(5 February 2026 – Global) Mastercard is leaning into tokenisation and AI agents to reduce transaction friction as future payments becoming increasingly automated.
The company is developing a system where customers rarely enter payment details using a model that relies on technology and consumer trust, similar to how Grab rides automatically charges eWallets or cards.
In India, as digital payments and AI-driven commerce accelerate, Mastercard is working closely with local partners to ensure that intelligent transactions are secure and seamless as well as accountable and transparent.
“Where issuers have adopted solutions like tokenisation, biometric authentication, and passkeys, chargebacks have dropped significantly. Australia, for one, has seen notable declines in fraudulent disputes. Our First-Party Trust Program also helps issuers and merchants confirm cardholder identity and spot first-party fraud, improving approval rates for genuine transactions” commented Mastercard Executive VP APAC Services, Matthew Driver.
“Whilst the technology is very exciting, the hard work in this framework is to make sure that the consumer is protected through the entire system.”

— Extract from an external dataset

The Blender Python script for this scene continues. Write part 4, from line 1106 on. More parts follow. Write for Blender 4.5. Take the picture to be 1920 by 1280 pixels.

“Payments are becoming a patchwork of digital and smart assets that need open systems to work across platforms and countries. Mastercard aims to connect these systems whilst keeping consent and interoperability in place.”
“For us, it’s making sure that we provide the interoperability across systems and that we’re able to leverage the trust that comes with our brand. There are partners that bring a technology or application which, combined with your own capabilities, creates a better solution for customers or a segment.”